I really enjoyed his The Lost Continent and A Short History of Nearly Everything. I'll have to check that one out.
Whatever the nature of the interaction, it doesn't provide a way to send information faster than the speed of light, so many claim it doesn't really go against relativity. If a string is carrying the information before departing, then indeed there's no communication what so ever (the information is already there a priori), and then you might be right. But that's so theoretical and has nothing to build on, It's not really even worth thinking of. That's just ny opinion, though.
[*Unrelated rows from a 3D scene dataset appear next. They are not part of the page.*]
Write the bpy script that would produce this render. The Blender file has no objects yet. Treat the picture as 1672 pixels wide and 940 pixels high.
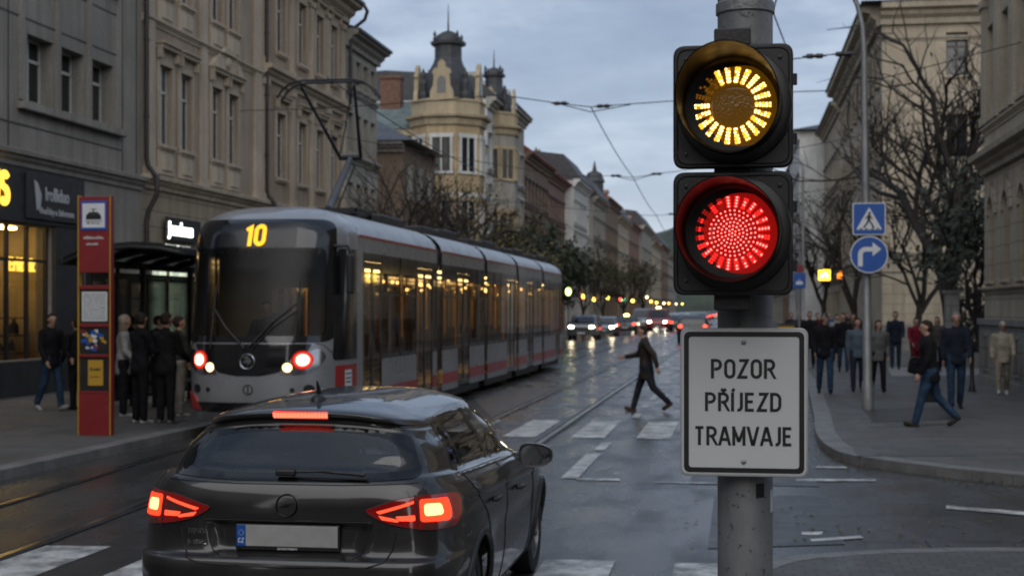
import bpy, math, random
import numpy as np
from mathutils import Vector, Matrix, geometry
from mathutils.bvhtree import BVHTree
random.seed(7); rng = np.random.default_rng(7)
R = math.radians
SC = bpy.context.scene
COL = SC.collection
PI = math.pi

# ------------------------------------------------------------------ camera model (street runs along +Y)
FPX, U0, VH, CAMH, PH = 2322.0, 836.0, 505.0, 2.0, .12
YAW = math.atan((1205 - U0) / FPX)
CA, SA = math.cos(YAW), math.sin(YAW)
def at(u, D):
    s = (u - U0) * D / FPX
    return (s * CA - D * SA, D * CA + s * SA)
def gp(u, v, h=0.0):
    return at(u, FPX * (CAMH - h) / (v - VH))
def yof(u, X):
    "Y of the point that stands at lateral X and picture column u"
    D = X / (CA / FPX * (u - 1205))
    return at(u, D)[1]

# ------------------------------------------------------------------ mesh builder
class MB:
    def __init__(s): s.v = []; s.f = []; s.m = []; s.mi = 0; s.nrm = {}
    def add(s, vs, fs):
        o = len(s.v); s.v.extend([tuple(p) for p in vs])
        for f in fs: s.f.append([i + o for i in f]); s.m.append(s.mi)
        return s
    def box(s, x0, x1, y0, y1, z0, z1):
        return s.add([(x0,y0,z0),(x1,y0,z0),(x1,y1,z0),(x0,y1,z0),(x0,y0,z1),(x1,y0,z1),(x1,y1,z1),(x0,y1,z1)],
              [(0,3,2,1),(4,5,6,7),(0,1,5,4),(1,2,6,5),(2,3,7,6),(3,0,4,7)])
    def obox(s, c, size, M=None):
        hx, hy, hz = [q / 2 for q in size]
        vs = [Vector((x,y,z)) for z in (-hz,hz) for (x,y) in ((-hx,-hy),(hx,-hy),(hx,hy),(-hx,hy))]
        if M is not None: vs = [M @ p for p in vs]
        c = Vector(c)
        return s.add([p + c for p in vs], [(0,3,2,1),(4,5,6,7),(0,1,5,4),(1,2,6,5),(2,3,7,6),(3,0,4,7)])
    def quad(s, a, b, c, d): return s.add([a,b,c,d], [(0,1,2,3)])
    def tube(s, pts, r, n=8, cap=True):
        pts = [Vector(p) for p in pts]; k = len(pts)
        rs = list(r) if hasattr(r, '__len__') else [r] * k
        t0 = (pts[1] - pts[0]).normalized()
        up = Vector((0,0,1)) if abs(t0.z) < .9 else Vector((1,0,0))
        a = t0.cross(up).normalized()
        vs = []; fs = []
        for i in range(k):
            if i == 0: t = t0
            elif i == k - 1: t = (pts[i] - pts[i-1]).normalized()
            else: t = ((pts[i+1] - pts[i]).normalized() + (pts[i] - pts[i-1]).normalized()).normalized()
            a = (a - t * a.dot(t)).normalized(); b = t.cross(a)
            for j in range(n):
                q = 2 * PI * j / n
                vs.append(pts[i] + (a * math.cos(q) + b * math.sin(q)) * rs[i])
        for i in range(k - 1):
            for j in range(n):
                j2 = (j + 1) % n
                fs.append((i*n+j, i*n+j2, (i+1)*n+j2, (i+1)*n+j))
        if cap: fs.append(tuple(range(n))[::-1]); fs.append(tuple((k-1)*n + j for j in range(n)))
        return s.add(vs, fs)
    def lathe(s, prof, n=24, M=None, cap=True):
        vs = []; fs = []
        for (r, z) in prof:
            for j in range(n):
                q = 2 * PI * j / n
                p = Vector((r * math.cos(q), r * math.sin(q), z))
                vs.append(M @ p if M is not None else p)
        k = len(prof)
        for i in range(k - 1):
            for j in range(n):
                j2 = (j + 1) % n
                fs.append((i*n+j, i*n+j2, (i+1)*n+j2, (i+1)*n+j))
        if cap: fs.append(tuple(range(n))[::-1]); fs.append(tuple((k-1)*n + j for j in range(n)))
        return s.add(vs, fs)
    def prism(s, poly, a0, a1, ax='z'):
        f = {'z': lambda p, a: (p[0], p[1], a), 'y': lambda p, a: (p[0], a, p[1]), 'x': lambda p, a: (a, p[0], p[1])}[ax]
        n = len(poly)
        vs = [f(p, a0) for p in poly] + [f(p, a1) for p in poly]
        fs = [tuple(range(n))[::-1], tuple(range(n, 2 * n))] + [(i, (i+1) % n, n + (i+1) % n, n + i) for i in range(n)]
        return s.add(vs, fs)
    def sphere(s, c, r, n=12, k=8):
        rx, ry, rz = r if hasattr(r, '__len__') else (r, r, r)
        vs = [(c[0], c[1], c[2] - rz)]; fs = []
        for i in range(1, k):
            t = -PI/2 + PI * i / k
            for j in range(n):
                q = 2 * PI * j / n
                vs.append((c[0] + rx*math.cos(t)*math.cos(q), c[1] + ry*math.cos(t)*math.sin(q), c[2] + rz*math.sin(t)))
        vs.append((c[0], c[1], c[2] + rz)); L = len(vs) - 1
        for j in range(n):
            fs.append((0, 1 + (j+1) % n, 1 + j)); fs.append((L, 1 + (k-2)*n + j, 1 + (k-2)*n + (j+1) % n))
        for i in range(k - 2):
            for j in range(n):
                j2 = (j+1) % n
                fs.append((1+i*n+j, 1+i*n+j2, 1+(i+1)*n+j2, 1+(i+1)*n+j))
        return s.add(vs, fs)
    def mesh(s, name='m', mats=(), smooth=None, fix=True):
        me = bpy.data.meshes.new(name)
        me.from_pydata(s.v, [], s.f)
        mats = mats if isinstance(mats, (list, tuple)) else [mats]
        for m in mats: me.materials.append(m)
        if len(mats) > 1: me.polygons.foreach_set('material_index', s.m)
        if fix and len(s.f) < 60000:
            import bmesh
            b = bmesh.new(); b.from_mesh(me); bmesh.ops.recalc_face_normals(b, faces=b.faces[:]); b.to_mesh(me); b.free()
        if smooth is not None:
            me.polygons.foreach_set('use_smooth', [True] * len(me.polygons))
            me.set_sharp_from_angle(angle=R(smooth))
        me.update()
        if s.nrm and smooth is not None: me.normals_split_custom_set_from_vertices([tuple(s.nrm[i]) if i in s.nrm else (0, 0, 0) for i in range(len(s.v))])
        return me
    def build(s, name, mats, parent=None, smooth=None, bevel=0, fix=True):
        o = link(name, s.mesh(name, mats, smooth, fix), parent)
        if bevel:
            b = o.modifiers.new('Bevel', 'BEVEL'); b.width = bevel; b.segments = 2; b.limit_method = 'ANGLE'; b.angle_limit = R(35)
        return o

def link(name, data, parent=None, loc=None, rotz=None):
    o = bpy.data.objects.new(name, data); COL.objects.link(o)
    if parent is not None: o.parent = parent
    if loc is not None: o.location = loc
    if rotz is not None: o.rotation_euler = (0, 0, rotz)
    return o
def tag(o, label, cat, group=None):
    o['label'] = label; o['category'] = cat
    if group: o['group'] = group
    return o
def thing(name, label, cat, loc=(0,0,0), rotz=0, group=None):
    return tag(link(name, None, None, loc, rotz), label, cat, group)
def struct(o, kind='structure'): o['kind'] = kind; return o
def kids(o): return KID.get(o.name) if False else [c for c in o.children]
def dup(root, loc=None, rotz=None, label=None, group=None):
    def cp(o, par):
        c = o.copy(); COL.objects.link(c); c.parent = par
        for ch in list(o.children): cp(ch, c)
        return c
    r = cp(root, None)
    if loc is not None: r.location = loc
    if rotz is not None: r.rotation_euler = (0, 0, rotz)
    if label: r['label'] = label
    if group: r['group'] = group
    return r

def eval_mesh(me, mods):
    "mesh after a list of (type, dict) modifiers"
    o = bpy.data.objects.new('tmp', me); COL.objects.link(o)
    for t, kw in mods:
        m = o.modifiers.new(t, t)
        for k, v in kw.items(): setattr(m, k, v)
    dg = bpy.context.evaluated_depsgraph_get(); dg.update()
    out = bpy.data.meshes.new_from_object(o.evaluated_get(dg))
    bpy.data.objects.remove(o)
    return out

# ------------------------------------------------------------------ materials
def _nt(name):
    m = bpy.data.materials.new(name); m.use_nodes = True
    nt = m.node_tree; nt.nodes.clear()
    out = nt.nodes.new('ShaderNodeOutputMaterial')
    return m, nt, out
def N(nt, t, **kw):
    n = nt.nodes.new(t)
    for k, v in kw.items():
        if k.startswith('i_'): n.inputs[int(k[2:])].default_value = v
        else: setattr(n, k, v)
    return n
def c4(c): return (c[0], c[1], c[2], 1)
def math_n(nt, op, a, b=None):
    n = N(nt, 'ShaderNodeMath', operation=op)
    for i, q in enumerate((a, b)):
        if q is None: continue
        if isinstance(q, (int, float)): n.inputs[i].default_value = q
        else: nt.links.new(q, n.inputs[i])
    return n.outputs[0]
def mixc(nt, fac, a, b, mode='MIX'):
    n = N(nt, 'ShaderNodeMixRGB', blend_type=mode)
    for i, q in enumerate((fac, a, b)):
        if isinstance(q, (int, float)): n.inputs[i].default_value = q
        elif isinstance(q, (tuple, list)): n.inputs[i].default_value = c4(q)
        else: nt.links.new(q, n.inputs[i])
    return n.outputs[0]
def ramp(nt, fac, stops):
    n = N(nt, 'ShaderNodeValToRGB'); cr = n.color_ramp
    while len(cr.elements) < len(stops): cr.elements.new(.5)
    for e, (p, c) in zip(cr.elements, stops):
        e.position = p; e.color = c4(c) if hasattr(c, '__len__') else (c, c, c, 1)
    nt.links.new(fac, n.inputs[0]); return n.outputs[0]
def coord(nt, scale=(1,1,1), kind='Object', rot=(0,0,0)):
    t = N(nt, 'ShaderNodeTexCoord'); mp = N(nt, 'ShaderNodeMapping')
    mp.inputs['Scale'].default_value = scale; mp.inputs['Rotation'].default_value = rot
    nt.links.new(t.outputs[kind], mp.inputs[0]); return mp.outputs[0]
def noise(nt, vec, scale, detail=4, rough=.55):
    n = N(nt, 'ShaderNodeTexNoise'); n.inputs['Scale'].default_value = scale; n.inputs['Detail'].default_value = detail; n.inputs['Roughness'].default_value = rough
    nt.links.new(vec, n.inputs['Vector']); return n.outputs[0]
def bsdf(nt, out, **kw):
    b = N(nt, 'ShaderNodeBsdfPrincipled')
    for k, v in kw.items():
        if isinstance(v, (int, float)): b.inputs[k].default_value = v
        elif isinstance(v, tuple): b.inputs[k].default_value = c4(v)
        else: nt.links.new(v, b.inputs[k])
    nt.links.new(b.outputs[0], out.inputs[0]); return b
def bump(nt, h, strength, dist=.01):
    n = N(nt, 'ShaderNodeBump'); n.inputs['Strength'].default_value = strength; n.inputs['Distance'].default_value = dist
    nt.links.new(h, n.inputs['Height']); return n.outputs[0]

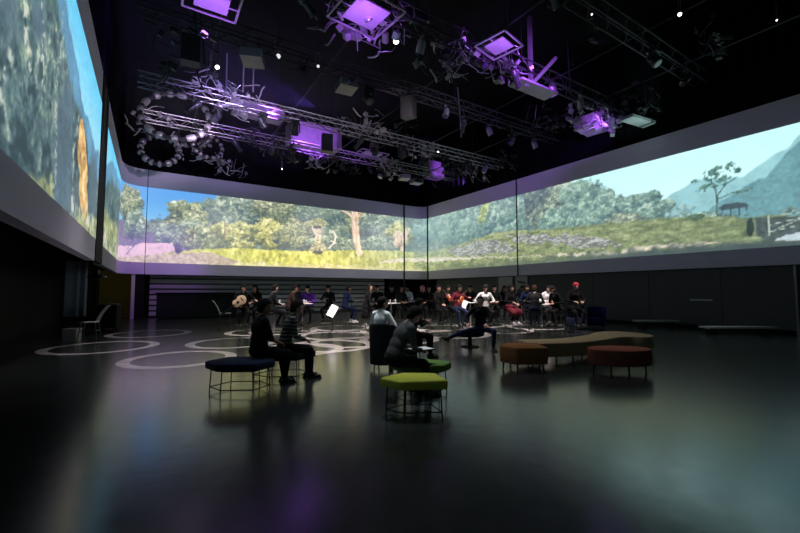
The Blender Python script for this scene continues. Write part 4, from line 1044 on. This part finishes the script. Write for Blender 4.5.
# instruments
def guitar(label, loc, rot):
    t = thing('guitar', label, 'guitar', loc); t.rotation_euler = rot
    prof = []
    for k in range(40):
        a = 2 * PI * k / 40; x = math.cos(a); y = math.sin(a)
        w = .19 * (1 - .10 * (y + 1) / 2 * 1.2) - .055 * math.exp(-((y - .15) / .28) ** 2); prof.append((x * w, y * .25))
    MB().prism(prof, -.045, .045, inset=.006).build('body', M['wood'], t, True)
    MB().lathe([(.05, 0), (.05, .002)], (0, .05, .0455), 20).build('sound_hole', M['ebony'], t)
    MB().box((0, .40, .045), (.05, .42, .022)).build('neck', M['ebony'], t)
    MB().box((0, .68, .04), (.075, .17, .018)).build('headstock', M['ebony'], t)
    MB().box((0, -.13, .05), (.15, .03, .012)).build('bridge', M['ebony'], t)
    mb = MB()
    for k in range(6): mb.tube([(-.02 + k * .008, -.13, .058), (-.02 + k * .008, .64, .058)], .0008, 4)
    mb.build('strings', M['chrome'], t)
q = at_depth(240, 13.85)
guitar('pale wooden guitar held by the person in black at the left of the crowd', (q.x, q.y, 1.12), (R(82), R(-128), -YAW + .2))
def violin(label, loc, rot):
    t = thing('violin', label, 'violin', loc); t.rotation_euler = rot; prof = []
    for k in range(36):
        a = 2 * PI * k / 36; x = math.cos(a); y = math.sin(a); w = .105 * (1 - .12 * (y + 1) / 2) - .04 * math.exp(-(y / .22) ** 2); prof.append((x * w, y * .18))
    MB().prism(prof, -.02, .02, inset=.006).build('body', M['varnish'], t, True)
    MB().box((0, .25, .025), (.028, .26, .02)).build('neck', M['ebony'], t); MB().lathe([(.015, -.02), (.022, 0), (.015, .02)], (0, .39, .02), 12).build('scroll', M['varnish'], t, True)
    MB().box((0, -.1, .028), (.03, .1, .012)).build('tailpiece', M['ebony'], t)
q = at_depth(461, 14.1)
violin('red-brown violin held by the person in red and blue', (q.x, q.y, 1.16), (R(70), R(30), -YAW))
q = at_depth(449, 15.5)
violin('dark red violin held by the person raising both hands', (q.x, q.y, 1.22), (R(70), R(-35), -YAW))
violin('dark red violin lying on the table before the grey banner panels', (TABS[7].x - .05, TABS[7].y - .1, 1.045), (0, 0, .8))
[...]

"The distinction between past, present, and future is only a stubbornly persistent illusion." - Albert Einstein Here we run into one of the ironic paradoxes of trying to "speak" of certain things, viz., inherent limitations of language. Not including mathematical notation, just human speech. Are past, present and future "happening" "simultaneously"? Prima facie it seems absurd to say "simultaneously" - which connotes "time" - or even "happening" - which begs the question "When?" - to speak of things which don't happen quite as we experience them? Perhaps Einstein crafted his famous quote with a deliberation which avoids the use of any words connoting "time" . Is this a clumsy linguistic approximation of what Einstein means by the illusory nature of our perceptual experience of a seemingly linear progression through "time"? Re: the photon problem, perhaps the "distance" and "time" involved is in some sense illusory too: If the universe is a holographic "organic" whole, then there is really no separation: all "separateness" is just as illusory as distinctions between yesterday, today and tomorrow. Or am I missing a subtle nuance which begs clarification/refinement?
So with Bryson out of the way I come to the next in my stack.... again.
And as I contemplate all 4.9lb of it, all 1393pp (not including indices) of it, I find myself wondering if I'll ever be able to wade through Stephen Jay Gould's The Structure Of Evolutionary Theory or if it'll sit unread for who knows how many more years. Anybody here tackled it?